* **Goal**
Pick out each line with the word "scene" from the material that follows.

□ □ □ □ □

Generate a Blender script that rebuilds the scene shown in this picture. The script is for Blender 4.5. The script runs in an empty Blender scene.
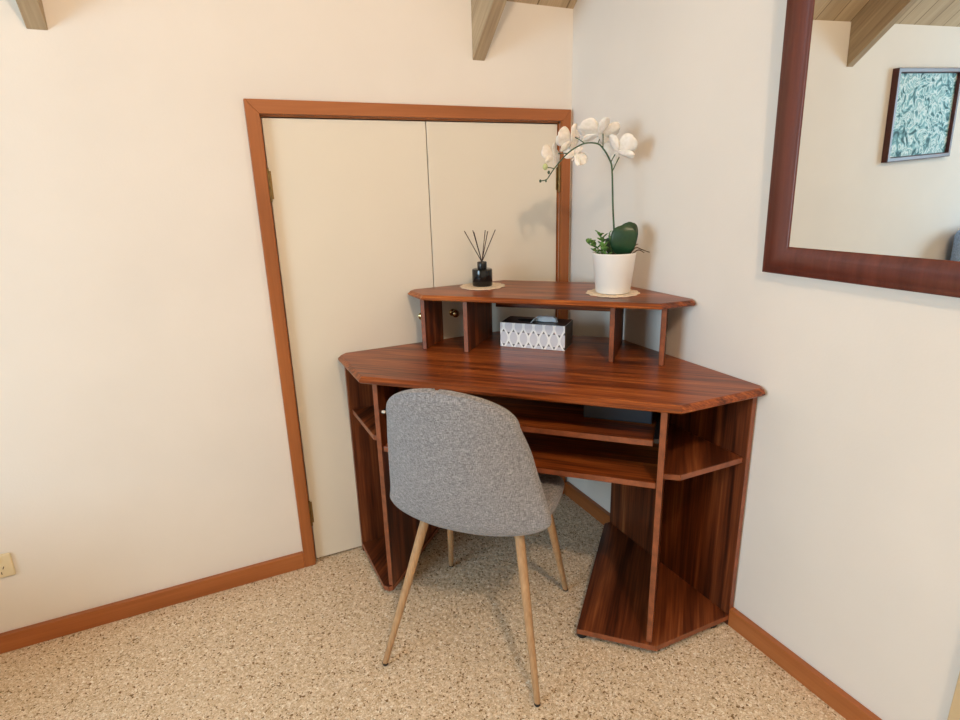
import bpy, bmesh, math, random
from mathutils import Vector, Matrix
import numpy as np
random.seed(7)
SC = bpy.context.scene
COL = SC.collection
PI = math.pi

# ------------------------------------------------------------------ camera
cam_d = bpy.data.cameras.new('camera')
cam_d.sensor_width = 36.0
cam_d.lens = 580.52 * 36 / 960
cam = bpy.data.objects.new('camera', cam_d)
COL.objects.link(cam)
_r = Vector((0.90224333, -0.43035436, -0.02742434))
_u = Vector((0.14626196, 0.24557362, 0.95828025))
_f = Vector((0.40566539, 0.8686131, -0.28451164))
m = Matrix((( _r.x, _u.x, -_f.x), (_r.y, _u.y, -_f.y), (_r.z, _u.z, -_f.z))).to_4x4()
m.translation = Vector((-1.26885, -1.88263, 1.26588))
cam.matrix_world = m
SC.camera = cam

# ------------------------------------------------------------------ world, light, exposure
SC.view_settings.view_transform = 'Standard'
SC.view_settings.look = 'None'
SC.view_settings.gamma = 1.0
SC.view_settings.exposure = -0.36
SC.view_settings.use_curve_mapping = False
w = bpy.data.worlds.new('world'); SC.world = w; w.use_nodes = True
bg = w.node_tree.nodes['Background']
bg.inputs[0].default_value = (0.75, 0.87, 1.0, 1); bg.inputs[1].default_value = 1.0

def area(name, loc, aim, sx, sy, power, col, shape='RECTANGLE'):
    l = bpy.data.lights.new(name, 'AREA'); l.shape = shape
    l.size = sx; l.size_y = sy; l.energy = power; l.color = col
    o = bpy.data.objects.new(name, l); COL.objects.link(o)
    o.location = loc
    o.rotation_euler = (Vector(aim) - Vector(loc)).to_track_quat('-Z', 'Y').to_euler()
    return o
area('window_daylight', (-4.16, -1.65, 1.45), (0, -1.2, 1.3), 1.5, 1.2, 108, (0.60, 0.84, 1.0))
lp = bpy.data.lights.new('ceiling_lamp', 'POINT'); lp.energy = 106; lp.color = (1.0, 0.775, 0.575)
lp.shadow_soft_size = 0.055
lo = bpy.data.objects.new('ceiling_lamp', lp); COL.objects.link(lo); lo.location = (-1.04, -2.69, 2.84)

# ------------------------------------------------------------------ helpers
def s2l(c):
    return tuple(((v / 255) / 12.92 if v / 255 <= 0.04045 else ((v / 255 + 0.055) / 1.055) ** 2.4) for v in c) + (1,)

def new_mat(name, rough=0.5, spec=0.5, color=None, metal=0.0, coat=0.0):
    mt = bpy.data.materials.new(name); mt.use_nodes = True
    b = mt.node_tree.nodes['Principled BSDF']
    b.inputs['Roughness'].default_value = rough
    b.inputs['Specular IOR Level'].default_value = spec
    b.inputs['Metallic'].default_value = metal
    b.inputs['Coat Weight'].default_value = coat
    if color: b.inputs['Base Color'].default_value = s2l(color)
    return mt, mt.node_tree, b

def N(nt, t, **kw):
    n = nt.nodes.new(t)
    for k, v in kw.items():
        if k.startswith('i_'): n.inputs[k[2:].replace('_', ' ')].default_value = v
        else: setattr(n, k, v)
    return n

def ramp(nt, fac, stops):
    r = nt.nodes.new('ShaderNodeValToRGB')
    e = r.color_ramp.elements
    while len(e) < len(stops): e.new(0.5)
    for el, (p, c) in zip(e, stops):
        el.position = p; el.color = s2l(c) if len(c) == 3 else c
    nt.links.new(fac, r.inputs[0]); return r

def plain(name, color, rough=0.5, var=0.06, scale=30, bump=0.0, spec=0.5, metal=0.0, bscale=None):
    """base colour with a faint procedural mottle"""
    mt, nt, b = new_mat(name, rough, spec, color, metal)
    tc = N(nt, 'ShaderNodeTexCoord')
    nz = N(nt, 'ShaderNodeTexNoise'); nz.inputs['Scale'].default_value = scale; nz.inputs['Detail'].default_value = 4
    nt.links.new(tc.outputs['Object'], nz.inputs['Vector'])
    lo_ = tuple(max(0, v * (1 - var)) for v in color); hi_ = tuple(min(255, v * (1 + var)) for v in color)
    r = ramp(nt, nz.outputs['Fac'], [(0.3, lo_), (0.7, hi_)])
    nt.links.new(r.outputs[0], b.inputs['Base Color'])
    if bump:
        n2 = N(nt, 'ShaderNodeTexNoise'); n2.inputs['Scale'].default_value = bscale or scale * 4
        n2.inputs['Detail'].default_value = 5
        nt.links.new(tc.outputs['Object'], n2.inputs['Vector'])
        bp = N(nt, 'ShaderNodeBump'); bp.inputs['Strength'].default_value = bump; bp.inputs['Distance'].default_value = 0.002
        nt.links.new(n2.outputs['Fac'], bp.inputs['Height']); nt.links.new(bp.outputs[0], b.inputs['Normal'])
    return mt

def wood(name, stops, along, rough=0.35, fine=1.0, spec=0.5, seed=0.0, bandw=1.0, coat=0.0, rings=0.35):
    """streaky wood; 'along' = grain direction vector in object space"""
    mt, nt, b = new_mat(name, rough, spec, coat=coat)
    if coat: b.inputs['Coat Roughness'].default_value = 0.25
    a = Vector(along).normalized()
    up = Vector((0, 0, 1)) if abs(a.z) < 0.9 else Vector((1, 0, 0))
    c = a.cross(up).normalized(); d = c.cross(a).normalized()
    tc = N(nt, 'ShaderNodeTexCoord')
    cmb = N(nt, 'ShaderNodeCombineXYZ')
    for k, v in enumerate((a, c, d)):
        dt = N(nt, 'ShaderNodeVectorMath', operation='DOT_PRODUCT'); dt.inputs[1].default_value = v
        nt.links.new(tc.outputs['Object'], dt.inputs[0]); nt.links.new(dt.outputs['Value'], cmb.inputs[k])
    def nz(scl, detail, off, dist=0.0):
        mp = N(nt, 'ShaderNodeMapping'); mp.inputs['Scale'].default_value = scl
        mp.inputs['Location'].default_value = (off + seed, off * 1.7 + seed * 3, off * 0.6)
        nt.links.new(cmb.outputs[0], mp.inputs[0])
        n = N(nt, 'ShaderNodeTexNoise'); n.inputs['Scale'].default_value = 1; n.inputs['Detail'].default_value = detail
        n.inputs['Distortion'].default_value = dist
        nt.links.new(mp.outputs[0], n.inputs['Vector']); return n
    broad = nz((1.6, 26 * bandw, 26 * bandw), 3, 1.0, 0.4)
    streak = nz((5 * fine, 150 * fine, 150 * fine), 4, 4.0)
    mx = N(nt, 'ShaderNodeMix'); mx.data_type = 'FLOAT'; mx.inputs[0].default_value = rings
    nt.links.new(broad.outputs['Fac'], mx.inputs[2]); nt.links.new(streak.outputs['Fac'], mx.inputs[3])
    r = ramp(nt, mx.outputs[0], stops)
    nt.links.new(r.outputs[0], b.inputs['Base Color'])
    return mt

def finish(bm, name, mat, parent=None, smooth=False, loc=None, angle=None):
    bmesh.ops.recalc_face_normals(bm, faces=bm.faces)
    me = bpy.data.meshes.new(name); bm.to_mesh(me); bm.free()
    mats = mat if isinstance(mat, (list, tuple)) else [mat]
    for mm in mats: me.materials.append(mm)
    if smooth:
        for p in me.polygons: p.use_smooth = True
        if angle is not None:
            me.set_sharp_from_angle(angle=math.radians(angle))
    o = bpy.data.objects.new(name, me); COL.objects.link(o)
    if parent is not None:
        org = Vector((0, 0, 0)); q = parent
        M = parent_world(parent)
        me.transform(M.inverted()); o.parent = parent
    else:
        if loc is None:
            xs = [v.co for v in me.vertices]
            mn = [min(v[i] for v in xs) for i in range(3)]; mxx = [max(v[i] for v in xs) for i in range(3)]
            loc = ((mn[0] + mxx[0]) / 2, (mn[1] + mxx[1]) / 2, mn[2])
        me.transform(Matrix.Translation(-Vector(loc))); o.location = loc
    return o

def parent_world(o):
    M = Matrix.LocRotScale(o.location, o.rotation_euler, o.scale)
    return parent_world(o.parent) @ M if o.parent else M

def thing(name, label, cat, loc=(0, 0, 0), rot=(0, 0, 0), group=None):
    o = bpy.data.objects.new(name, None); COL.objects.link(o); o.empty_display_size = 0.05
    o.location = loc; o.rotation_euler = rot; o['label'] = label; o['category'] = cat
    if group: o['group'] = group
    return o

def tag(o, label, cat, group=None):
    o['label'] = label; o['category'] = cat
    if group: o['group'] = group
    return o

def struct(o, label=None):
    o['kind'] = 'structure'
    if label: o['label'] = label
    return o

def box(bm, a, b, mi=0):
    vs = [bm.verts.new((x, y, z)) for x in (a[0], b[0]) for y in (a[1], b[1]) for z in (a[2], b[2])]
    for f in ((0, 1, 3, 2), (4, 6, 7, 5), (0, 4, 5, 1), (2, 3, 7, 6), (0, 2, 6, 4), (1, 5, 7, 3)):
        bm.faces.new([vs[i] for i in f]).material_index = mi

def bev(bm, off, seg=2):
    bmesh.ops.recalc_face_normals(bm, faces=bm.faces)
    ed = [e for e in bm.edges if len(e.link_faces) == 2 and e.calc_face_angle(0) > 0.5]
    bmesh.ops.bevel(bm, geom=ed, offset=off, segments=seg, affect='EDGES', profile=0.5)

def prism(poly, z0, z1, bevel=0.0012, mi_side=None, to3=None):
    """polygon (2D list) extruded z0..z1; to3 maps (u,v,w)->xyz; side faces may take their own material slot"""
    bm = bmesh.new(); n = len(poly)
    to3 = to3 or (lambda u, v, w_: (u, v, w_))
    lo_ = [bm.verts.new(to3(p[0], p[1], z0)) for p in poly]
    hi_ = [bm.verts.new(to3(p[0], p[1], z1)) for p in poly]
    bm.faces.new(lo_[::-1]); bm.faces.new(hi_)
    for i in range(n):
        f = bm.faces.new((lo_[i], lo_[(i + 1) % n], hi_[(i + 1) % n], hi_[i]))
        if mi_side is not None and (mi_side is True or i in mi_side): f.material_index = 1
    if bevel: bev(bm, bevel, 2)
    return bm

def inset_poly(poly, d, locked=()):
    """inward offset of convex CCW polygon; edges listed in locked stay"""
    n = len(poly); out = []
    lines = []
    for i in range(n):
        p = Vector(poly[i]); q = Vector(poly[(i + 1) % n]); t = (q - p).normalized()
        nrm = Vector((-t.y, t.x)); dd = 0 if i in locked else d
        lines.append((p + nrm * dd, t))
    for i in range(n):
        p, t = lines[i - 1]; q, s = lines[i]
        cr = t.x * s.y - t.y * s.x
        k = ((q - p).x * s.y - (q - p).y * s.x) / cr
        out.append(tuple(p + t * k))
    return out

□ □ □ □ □

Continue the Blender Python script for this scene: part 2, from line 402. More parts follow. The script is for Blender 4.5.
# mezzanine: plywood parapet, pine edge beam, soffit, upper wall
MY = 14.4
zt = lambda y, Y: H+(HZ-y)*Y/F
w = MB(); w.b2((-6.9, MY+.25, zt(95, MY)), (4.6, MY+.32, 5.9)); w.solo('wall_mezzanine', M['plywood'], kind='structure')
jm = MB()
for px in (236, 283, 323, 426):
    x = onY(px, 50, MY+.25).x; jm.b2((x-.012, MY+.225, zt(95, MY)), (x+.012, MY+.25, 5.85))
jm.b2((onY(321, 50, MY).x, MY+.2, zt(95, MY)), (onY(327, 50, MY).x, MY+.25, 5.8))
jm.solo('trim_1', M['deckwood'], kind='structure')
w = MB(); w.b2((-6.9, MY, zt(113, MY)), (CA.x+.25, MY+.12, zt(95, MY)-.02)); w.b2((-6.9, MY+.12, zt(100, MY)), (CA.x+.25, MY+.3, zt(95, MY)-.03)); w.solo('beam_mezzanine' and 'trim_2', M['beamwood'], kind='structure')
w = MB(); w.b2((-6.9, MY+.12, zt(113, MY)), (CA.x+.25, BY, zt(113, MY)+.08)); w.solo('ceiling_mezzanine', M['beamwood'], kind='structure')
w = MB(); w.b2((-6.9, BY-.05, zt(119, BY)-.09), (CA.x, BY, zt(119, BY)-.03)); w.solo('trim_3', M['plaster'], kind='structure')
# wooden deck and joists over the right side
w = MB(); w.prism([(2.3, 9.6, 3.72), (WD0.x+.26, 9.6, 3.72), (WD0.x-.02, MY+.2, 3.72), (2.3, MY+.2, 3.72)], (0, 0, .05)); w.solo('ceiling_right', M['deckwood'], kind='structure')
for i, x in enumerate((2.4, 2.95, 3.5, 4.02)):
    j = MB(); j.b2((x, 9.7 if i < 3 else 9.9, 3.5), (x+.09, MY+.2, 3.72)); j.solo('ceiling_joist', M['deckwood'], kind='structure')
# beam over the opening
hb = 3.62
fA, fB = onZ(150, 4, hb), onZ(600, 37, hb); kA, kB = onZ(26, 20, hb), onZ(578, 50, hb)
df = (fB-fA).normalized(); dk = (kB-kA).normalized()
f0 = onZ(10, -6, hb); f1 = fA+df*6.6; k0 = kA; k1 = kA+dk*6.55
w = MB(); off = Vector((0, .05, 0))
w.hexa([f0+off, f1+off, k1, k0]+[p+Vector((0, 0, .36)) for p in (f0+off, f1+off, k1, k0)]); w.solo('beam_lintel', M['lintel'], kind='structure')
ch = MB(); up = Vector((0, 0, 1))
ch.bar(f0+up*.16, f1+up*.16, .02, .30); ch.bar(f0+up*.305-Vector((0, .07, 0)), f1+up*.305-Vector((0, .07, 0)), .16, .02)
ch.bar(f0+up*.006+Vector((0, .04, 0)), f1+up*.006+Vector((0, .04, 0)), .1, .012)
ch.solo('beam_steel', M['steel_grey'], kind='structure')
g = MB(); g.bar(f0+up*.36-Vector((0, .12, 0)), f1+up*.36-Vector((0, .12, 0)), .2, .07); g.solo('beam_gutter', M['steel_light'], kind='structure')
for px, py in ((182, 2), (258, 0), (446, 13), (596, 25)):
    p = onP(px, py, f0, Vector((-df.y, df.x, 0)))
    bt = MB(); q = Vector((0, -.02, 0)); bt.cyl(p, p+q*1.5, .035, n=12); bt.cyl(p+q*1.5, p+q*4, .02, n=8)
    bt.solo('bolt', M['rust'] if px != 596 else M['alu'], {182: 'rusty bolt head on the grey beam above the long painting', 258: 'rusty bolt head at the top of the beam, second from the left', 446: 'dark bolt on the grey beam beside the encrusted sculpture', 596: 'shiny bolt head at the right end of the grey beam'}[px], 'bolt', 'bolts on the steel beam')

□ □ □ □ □

* **Result of this exercise**
Generate a Blender script that rebuilds the scene shown in this picture. The script is for Blender 4.5. The script runs in an empty Blender scene.
SC = bpy.context.scene
Continue the Blender Python script for this scene: part 2, from line 402. More parts follow. The script is for Blender 4.5.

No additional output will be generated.